Problem requirements
Copy the lines holding the word "scene", all of them.

Information supplied
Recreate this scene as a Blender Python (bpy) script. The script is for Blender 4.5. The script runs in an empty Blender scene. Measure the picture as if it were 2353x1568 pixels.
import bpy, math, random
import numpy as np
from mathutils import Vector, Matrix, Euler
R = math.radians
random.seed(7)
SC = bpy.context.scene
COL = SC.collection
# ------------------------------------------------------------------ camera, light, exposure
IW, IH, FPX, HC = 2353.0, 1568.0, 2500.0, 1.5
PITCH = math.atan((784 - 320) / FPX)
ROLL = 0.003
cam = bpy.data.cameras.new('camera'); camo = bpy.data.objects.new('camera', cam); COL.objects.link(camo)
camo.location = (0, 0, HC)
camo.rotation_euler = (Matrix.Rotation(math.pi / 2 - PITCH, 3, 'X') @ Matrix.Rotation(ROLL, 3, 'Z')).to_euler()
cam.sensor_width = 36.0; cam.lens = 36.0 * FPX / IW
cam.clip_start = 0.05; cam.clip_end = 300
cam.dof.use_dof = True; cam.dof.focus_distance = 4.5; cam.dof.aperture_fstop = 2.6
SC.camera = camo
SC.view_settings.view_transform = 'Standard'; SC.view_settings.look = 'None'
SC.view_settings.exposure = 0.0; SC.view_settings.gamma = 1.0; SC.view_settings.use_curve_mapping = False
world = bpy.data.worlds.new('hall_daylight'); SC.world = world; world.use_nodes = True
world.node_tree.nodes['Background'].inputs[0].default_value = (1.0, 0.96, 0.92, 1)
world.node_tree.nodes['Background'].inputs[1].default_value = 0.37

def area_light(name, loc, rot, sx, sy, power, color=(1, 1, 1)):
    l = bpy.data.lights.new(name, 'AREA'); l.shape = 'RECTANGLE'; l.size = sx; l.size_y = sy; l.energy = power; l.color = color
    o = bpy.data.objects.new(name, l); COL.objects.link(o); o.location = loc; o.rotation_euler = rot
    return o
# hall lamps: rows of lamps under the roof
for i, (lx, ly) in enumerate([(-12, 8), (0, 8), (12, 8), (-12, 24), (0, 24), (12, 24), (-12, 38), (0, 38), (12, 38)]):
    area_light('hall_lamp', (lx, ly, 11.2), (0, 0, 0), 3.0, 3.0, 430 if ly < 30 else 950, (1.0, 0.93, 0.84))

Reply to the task
Recreate this scene as a Blender Python (bpy) script. The script is for Blender 4.5. The script runs in an empty Blender scene. Measure the picture as if it were 2353x1568 pixels.
SC = bpy.context.scene